Like mapping the wild west, but for water

As a child growing up in Mexico, Alfonso Rivera used to look out his window waiting for the rain to start. He loved seeing how the rainy season would transform cracked, dry dirt into to moist mud. “I would smell the soil and put it on my tongue.”

He forgot about the mingling of water and earth when he did an undergraduate degree in civil engineering. But soon he became interested in hydraulics and underground water and ended up doing his PhD in Paris in hydrogeology — the study of groundwater and how it moves through underground rock.

This relatively new science — it’s less than a hundred years old — was in demand in Europe after Rivera finished his studies. Companies were looking for underground places to safely store wastewater from nuclear power plants, so he kept busy for nearly 15 years studying rock formations and aquifers in Germany, Switzerland and France.

Then, in 1999, he heard about a job in Canada. The Geological Survey of Canada, which is part of Natural Resources Canada, wanted to do a groundwater inventory of the whole country. This was a unique opportunity; most of the groundwater across Europe and the U.S. is already mapped.

“It makes me feel like those adventurers who went west in the 18th and 19th centuries,” says Rivera, who got the job, became fluent in English — his fourth language — and fell in love with Canada and Quebec City, where he lives.

To map out an aquifer, hydrogeolgists go to an area where groundwater is suspected — Rivera can tell from looking at a landscape merely from the window of a helicopter what might lie beneath — and drill small wells called piezometers from which they collect water to test it and measure its pressure.

Using numerous piezometers over a few months, Rivera can construct a mathematical model that helps him map out where water lies underground.

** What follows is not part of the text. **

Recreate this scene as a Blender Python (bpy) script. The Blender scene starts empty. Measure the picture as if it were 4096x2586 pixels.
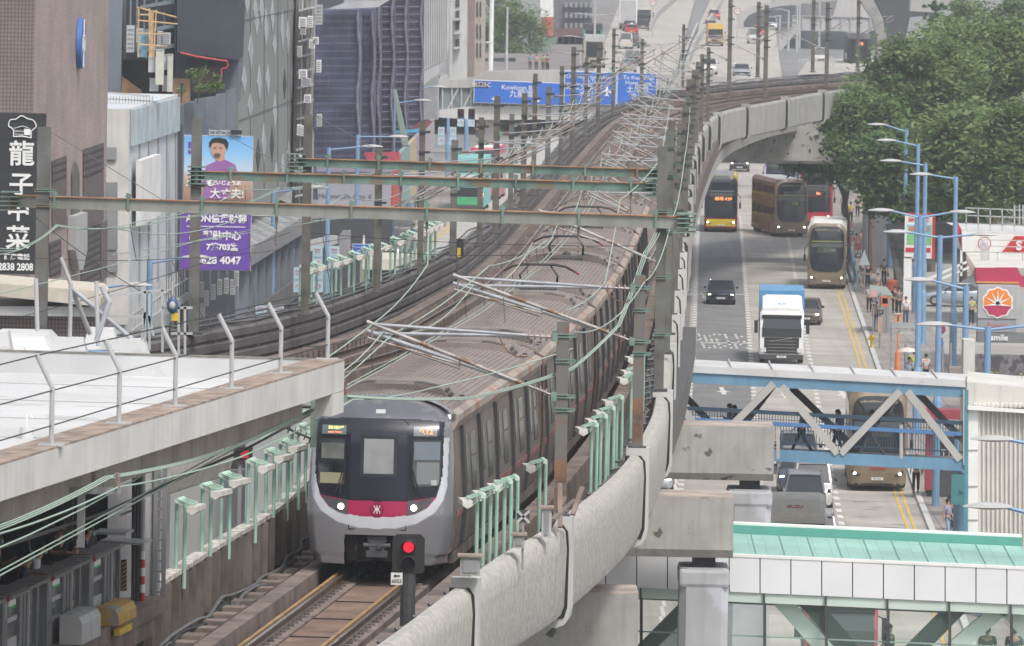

In his current job, however, he spends most of his time in the office. He deals with data and mathematical models and spends a few hours each days communicating with his staff across the country. He’s also the scientific editor of two academic journals, so he reads, writes and edits each day.

As well, as a professor at Laval University, he devotes about one day a week to working with his masters and PhD students.

This new field is a busy one, with not enough hydrogeologists for the work available.

“As soon as we have a student finish a masters degree, they’re already gone before they’re done their thesis.”